After several read-throughs, I think the innovation claimed is that they pick out the initialization code and execute only that against a pre-cleared, throw-away region of memory. But you still have to track which expressions are known invariant and make sure all the rest get executed after the first constant pass of the initialization. Or you have to limit the expressions allowed in initialization code. Java does both.
As to whether using a throw-away memory allocation to run the initialization code against, coming back from a break bringing in the laundry, I realize --
Any attempt to calculate the results of initialization code has to use a throw-away region of memory. Where else does one store the results?
And, as I said before, it's not really an innovation, when compared to what was available in other languages.
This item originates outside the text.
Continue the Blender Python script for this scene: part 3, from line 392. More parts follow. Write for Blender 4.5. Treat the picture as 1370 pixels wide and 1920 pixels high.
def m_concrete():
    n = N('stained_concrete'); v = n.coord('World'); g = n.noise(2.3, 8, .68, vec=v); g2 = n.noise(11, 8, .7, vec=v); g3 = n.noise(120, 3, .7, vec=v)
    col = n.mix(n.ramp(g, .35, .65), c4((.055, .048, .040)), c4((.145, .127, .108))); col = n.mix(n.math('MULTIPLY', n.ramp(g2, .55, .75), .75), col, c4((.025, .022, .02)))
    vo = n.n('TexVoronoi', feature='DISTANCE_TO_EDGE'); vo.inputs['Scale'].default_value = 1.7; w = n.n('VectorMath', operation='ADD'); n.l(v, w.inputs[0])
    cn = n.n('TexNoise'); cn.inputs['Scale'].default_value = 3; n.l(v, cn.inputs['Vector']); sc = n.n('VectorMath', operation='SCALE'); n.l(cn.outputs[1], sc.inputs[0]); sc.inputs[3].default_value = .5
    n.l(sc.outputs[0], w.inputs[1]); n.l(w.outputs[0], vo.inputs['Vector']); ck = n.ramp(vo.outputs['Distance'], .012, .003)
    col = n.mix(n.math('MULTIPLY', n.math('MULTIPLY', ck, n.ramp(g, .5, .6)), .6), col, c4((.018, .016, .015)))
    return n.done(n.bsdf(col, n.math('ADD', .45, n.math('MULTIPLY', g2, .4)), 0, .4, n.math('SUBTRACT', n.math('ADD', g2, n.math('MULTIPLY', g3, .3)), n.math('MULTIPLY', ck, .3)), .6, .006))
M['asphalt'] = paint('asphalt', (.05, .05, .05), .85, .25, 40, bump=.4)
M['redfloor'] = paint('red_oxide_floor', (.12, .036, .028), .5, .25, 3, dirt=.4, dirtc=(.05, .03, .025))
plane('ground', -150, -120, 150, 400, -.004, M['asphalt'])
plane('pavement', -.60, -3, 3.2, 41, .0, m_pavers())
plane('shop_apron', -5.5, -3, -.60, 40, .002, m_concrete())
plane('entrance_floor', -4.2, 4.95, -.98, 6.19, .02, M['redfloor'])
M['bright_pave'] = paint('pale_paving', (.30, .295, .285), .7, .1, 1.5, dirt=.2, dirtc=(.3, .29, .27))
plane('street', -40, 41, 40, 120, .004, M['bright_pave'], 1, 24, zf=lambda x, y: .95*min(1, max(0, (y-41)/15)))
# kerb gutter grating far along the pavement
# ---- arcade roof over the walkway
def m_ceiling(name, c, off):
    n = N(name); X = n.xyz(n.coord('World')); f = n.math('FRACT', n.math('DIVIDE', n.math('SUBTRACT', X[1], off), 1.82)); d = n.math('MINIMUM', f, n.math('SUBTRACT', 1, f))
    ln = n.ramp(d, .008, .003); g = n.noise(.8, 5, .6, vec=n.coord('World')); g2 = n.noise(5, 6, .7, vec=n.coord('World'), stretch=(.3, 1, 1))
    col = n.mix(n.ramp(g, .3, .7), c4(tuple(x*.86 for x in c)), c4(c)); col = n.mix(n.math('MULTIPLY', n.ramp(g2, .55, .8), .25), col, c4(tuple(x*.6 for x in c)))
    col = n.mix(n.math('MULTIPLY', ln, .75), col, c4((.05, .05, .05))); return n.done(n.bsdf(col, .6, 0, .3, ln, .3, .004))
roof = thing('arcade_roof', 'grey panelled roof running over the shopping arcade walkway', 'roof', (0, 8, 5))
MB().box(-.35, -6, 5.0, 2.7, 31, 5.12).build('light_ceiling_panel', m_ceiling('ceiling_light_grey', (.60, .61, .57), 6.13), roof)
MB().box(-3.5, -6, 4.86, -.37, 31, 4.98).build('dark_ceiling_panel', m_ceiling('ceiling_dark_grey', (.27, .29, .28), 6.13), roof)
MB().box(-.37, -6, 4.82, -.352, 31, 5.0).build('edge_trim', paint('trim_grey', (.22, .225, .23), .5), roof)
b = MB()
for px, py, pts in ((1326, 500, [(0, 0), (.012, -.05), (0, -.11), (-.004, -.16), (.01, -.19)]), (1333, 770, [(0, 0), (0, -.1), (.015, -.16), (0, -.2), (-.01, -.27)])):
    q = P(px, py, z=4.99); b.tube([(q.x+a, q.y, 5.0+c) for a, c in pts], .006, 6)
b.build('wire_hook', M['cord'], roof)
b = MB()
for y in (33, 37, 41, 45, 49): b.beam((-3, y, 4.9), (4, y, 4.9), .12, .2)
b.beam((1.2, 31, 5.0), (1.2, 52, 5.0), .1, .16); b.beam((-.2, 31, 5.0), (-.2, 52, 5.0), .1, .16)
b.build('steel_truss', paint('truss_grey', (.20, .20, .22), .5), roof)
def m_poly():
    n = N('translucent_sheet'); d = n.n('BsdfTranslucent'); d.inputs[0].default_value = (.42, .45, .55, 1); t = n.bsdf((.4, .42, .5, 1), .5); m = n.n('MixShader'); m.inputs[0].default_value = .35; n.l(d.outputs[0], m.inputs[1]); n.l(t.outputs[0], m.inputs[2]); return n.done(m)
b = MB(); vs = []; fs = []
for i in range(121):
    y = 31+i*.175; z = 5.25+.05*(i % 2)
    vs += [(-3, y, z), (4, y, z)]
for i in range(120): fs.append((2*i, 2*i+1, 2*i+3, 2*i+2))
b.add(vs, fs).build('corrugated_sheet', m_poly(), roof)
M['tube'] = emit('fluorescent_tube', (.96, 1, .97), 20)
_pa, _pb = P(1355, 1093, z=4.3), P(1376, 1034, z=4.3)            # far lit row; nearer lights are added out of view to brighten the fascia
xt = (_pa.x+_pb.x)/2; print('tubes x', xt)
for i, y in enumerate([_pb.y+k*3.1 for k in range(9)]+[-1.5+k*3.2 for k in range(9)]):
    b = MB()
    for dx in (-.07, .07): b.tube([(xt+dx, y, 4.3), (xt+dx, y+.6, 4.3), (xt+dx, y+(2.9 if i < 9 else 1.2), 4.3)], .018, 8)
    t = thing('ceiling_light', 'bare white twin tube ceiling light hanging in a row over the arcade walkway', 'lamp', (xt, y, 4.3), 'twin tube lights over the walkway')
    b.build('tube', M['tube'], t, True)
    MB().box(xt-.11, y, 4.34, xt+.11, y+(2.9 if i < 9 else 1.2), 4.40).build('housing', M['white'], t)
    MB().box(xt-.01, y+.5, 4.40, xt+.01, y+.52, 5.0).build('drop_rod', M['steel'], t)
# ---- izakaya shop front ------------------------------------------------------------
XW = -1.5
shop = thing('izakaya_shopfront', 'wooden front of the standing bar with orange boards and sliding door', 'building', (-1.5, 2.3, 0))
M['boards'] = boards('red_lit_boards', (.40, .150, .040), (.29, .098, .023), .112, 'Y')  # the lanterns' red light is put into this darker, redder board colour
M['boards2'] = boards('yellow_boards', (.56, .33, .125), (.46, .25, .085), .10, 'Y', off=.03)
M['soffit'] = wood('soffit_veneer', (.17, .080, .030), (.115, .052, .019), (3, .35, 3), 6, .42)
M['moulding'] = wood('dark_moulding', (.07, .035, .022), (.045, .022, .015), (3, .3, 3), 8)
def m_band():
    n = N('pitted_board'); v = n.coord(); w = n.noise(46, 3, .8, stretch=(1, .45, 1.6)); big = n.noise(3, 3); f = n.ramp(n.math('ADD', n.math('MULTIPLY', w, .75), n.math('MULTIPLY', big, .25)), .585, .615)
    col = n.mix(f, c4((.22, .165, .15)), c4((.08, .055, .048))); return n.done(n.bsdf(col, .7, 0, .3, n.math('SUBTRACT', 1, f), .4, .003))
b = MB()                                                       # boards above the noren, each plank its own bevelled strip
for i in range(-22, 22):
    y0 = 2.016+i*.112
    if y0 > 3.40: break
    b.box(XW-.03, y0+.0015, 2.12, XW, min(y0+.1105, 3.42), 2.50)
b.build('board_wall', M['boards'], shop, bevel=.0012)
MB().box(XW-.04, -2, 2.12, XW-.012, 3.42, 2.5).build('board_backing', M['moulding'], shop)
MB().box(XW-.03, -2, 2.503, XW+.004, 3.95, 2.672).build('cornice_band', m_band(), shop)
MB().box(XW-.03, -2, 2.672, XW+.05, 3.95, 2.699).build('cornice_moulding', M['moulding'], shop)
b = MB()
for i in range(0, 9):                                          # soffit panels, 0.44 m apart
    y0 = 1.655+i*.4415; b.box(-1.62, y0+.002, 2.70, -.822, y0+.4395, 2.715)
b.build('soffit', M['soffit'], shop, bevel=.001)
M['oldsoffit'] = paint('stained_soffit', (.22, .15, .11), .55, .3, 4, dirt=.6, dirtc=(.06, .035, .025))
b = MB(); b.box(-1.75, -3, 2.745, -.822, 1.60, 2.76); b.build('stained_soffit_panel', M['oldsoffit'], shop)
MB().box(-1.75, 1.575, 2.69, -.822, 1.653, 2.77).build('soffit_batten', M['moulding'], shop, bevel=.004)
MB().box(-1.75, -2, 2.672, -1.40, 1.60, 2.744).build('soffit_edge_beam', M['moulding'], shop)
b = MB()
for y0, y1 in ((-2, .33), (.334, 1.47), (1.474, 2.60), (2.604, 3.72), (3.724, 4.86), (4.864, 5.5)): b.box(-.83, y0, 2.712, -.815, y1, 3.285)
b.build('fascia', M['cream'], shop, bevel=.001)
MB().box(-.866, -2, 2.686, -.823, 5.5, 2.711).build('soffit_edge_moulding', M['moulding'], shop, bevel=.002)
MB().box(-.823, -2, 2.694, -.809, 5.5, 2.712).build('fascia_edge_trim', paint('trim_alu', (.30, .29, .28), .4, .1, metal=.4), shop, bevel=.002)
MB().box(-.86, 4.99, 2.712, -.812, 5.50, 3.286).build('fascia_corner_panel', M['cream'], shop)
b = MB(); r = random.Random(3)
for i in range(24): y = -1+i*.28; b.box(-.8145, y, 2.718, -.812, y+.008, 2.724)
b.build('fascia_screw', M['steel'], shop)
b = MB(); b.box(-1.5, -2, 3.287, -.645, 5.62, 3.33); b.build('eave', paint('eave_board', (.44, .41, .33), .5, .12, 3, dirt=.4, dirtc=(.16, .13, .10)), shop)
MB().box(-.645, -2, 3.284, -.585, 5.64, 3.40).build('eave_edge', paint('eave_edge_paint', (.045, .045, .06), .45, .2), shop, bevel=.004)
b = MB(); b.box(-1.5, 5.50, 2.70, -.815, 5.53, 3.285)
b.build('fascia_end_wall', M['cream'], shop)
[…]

Come to think of it, I remember fighting with the Java compilers and wondering why the code I was writing looked okay by the spec as I read it, but kept being rejected by the compiler as containing non-final code. If I'd read this patent spec first, I'd have had a better idea how far one could go in initializations, and why things I expected from my work in other languages didn't work in Java.
I wonder if the problem is the confusion caused by incompatible use of jargon, as in "pre-flight invarant analysis" versus "play execution". (Or as in byte-code vs. p-code vs. pseudo-code [sic] vs. i-code vs. intermediate code [sic].)
Anyway, that this patent was not overturned is more evidence of the practical results that are making it obvious that software patents are at best wrong in their current form.
Too many software patents are just feature lists lifted from the marketing materials, and dressed up with just enough technical information to make it look interesting and unusual, but not including enough information to implement, and not including enough information to determine the pre-requisites of patentability: originality and innovation. (Whether software patents can be otherwise is a rant for another day.)